Public charities, on the other hand, are not barred by federal law from making loans to their directors or officers. However, 20 states have passed laws banning loans by nonprofit corporations to their directors or officers, and seven additional states — including Minnesota — have laws that place limits on such loans. In Minnesota, a nonprofit's board of directors must approve any loans that it makes to directors, officers and employees, and the board must determine that the loan may reasonably be expected to benefit the organization.

Hazen Graves, an attorney with Faegre & Benson LLP in Minneapolis, notes that a loan made by a nonprofit is not inherently inappropriate or unethical. "You really have to look at the specifics of each organization and each loan," he says.

One of the ways in which public charities can run into trouble in this area, according to Graves, is under Section 4958 of the Internal Revenue Code - known as "intermediate sanctions." This section provides for a penalty tax imposed directly on individuals who "exercise substantial influence" over a charity and who receive excessive benefit — such as excessive compensation - from the organization. Graves notes that if a nonprofit provides a low- or no-interest loan to a "disqualified person," the loan could potentially be viewed under IRC 4958 as an "excess benefit transaction," which is any transaction in which the value of the economic benefit to a disqualified person exceeds the value of what the person provided in order to receive the benefit.

The definition of "disqualified persons" for public charities under the intermediate sanctions rules is broader than the one used for private foundations under the self-dealing rules, and includes most of the persons identified for private foundations as well as a more general category for any person who, at any time during the last five years, was in a position to exercise substantial influence over the affairs of the organization.

The most significant part of the intermediate sanctions rules, according to Graves, is that they include a "rebuttable presumption of reasonableness" procedure, where any nonprofit transaction involving a disqualified person — including a loan — is presumed to be reasonable, and the burden shifts to the IRS to prove that it is not reasonable. But the rebuttable presumption can only be applied if a loan is approved by an independent board or committee; if comparative data is used to ensure that that terms of the loan are reasonable, such as by comparing the terms of the loan with those of similar loans made by comparable nonprofits or a bank; and that the decision is documented adequately.

Even if a public charity gave a loan with a below-market interest rate to a disqualified person, it could be considered reasonable in some instances, according to Graves, if it is part of a compensation package to recruit a key employee, for example. "The intermediate sanctions rules even talk about this situation," says Graves. "You need to calculate the value of the loan discount, combine it with the other compensation being offered to the employee, and ask if the total compensation package is reasonable."

However, if a nonprofit loan can be considered reasonable in terms of its total compensation value, Graves notes that there are other important factors for a nonprofit to consider to determine if a loan is a prudent decision, including:

  • Risk: Would the organization take on too much financial risk by making the loan?

  • Diversification: Would the organization put the diversification of its assets at risk by making the loan?

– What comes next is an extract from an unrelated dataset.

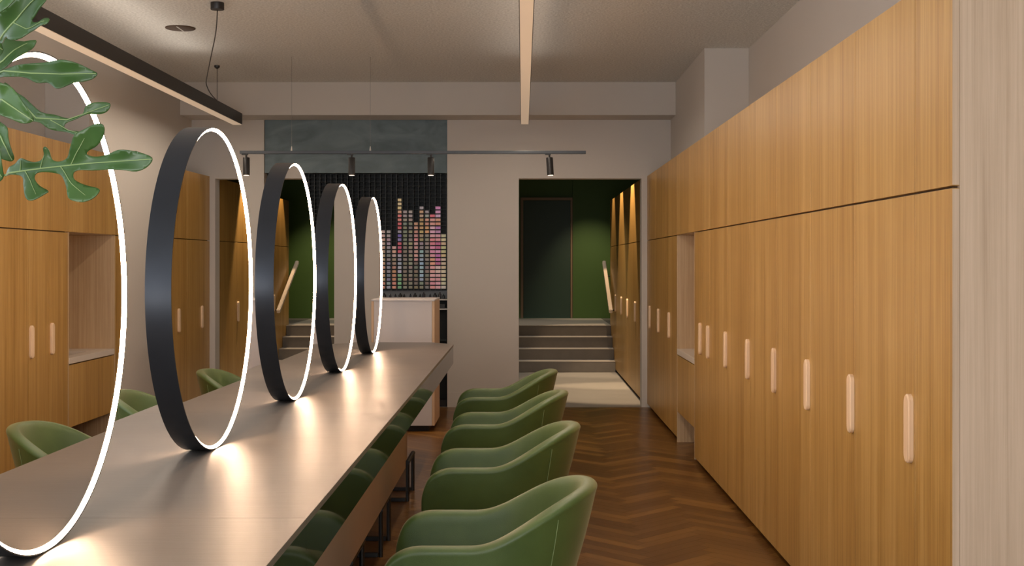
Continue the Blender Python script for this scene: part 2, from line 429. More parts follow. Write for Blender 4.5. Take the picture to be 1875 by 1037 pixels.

  • Opportunity Costs: How else could the organization spend the money that would go toward the loan? This is a particularly critical consideration for smaller nonprofits, says Graves.

A report released last fall by Independent Sector, a national coalition of charities and foundations, and BoardSource strongly recommends that nonprofit organizations do not provide personal loans to their directors or executives. This is one of the governance practices that the report encourages them to adopt voluntarily in order to address provisions in the American Competitiveness and Corporate Accountability Act of 2002 (known as the Sarbanes-Oxley Act), which applies primarily to publicly traded companies. The Act generally prohibits a company from making loans to any of its directors or executives.

If a nonprofit decides to make a loan, the report recommends that the loan be formally approved by the board, the process for providing the loan be documented, and the value and terms of the loan be fully disclosed. To guide the board and staff in independent decision-making, the report also states that an organization must have a conflict of interest policy with disclosure and that the policy must be enforced "without fail."

"Generally it's not a good idea for a nonprofit organization to be using its money to make loans to employees," said Diana Aviv, president and CEO of Independent Sector. "In addition to the difficulty of risk assessment and the opportunity cost, it can lead to a conflict of interest because it makes it more complicated to fire or discipline a non-performing employee who owes you money."

Aviv added that there may be rare occasions where it makes sense for a nonprofit to make a loan, such as to help with housing as part of a recruitment package. "In those situations, it's critical for the board to be involved in comparing the package to other similar organizations and determining what's reasonable."

Rich Cowles, executive director of the Charities Review Council of Minnesota, a St. Paul-based charity watchdog group, says that just because the law allows a nonprofit to make loans to its officers and directors, that doesn't mean it should. "Public trust is paramount," he says. "You have to consider how things appear, not just whether it's within the law."

"The law is the minimum level of performance for an organization," adds Bill King, president of the Minnesota Council on Foundations. "When you're determining appropriate behavior for an organization, ethics rise above the law in doing what's right."

Before a nonprofit decides to make a loan, Cowles suggests that it ask itself the following question: "If this loan made the front page of the paper, would you be comfortable with it?"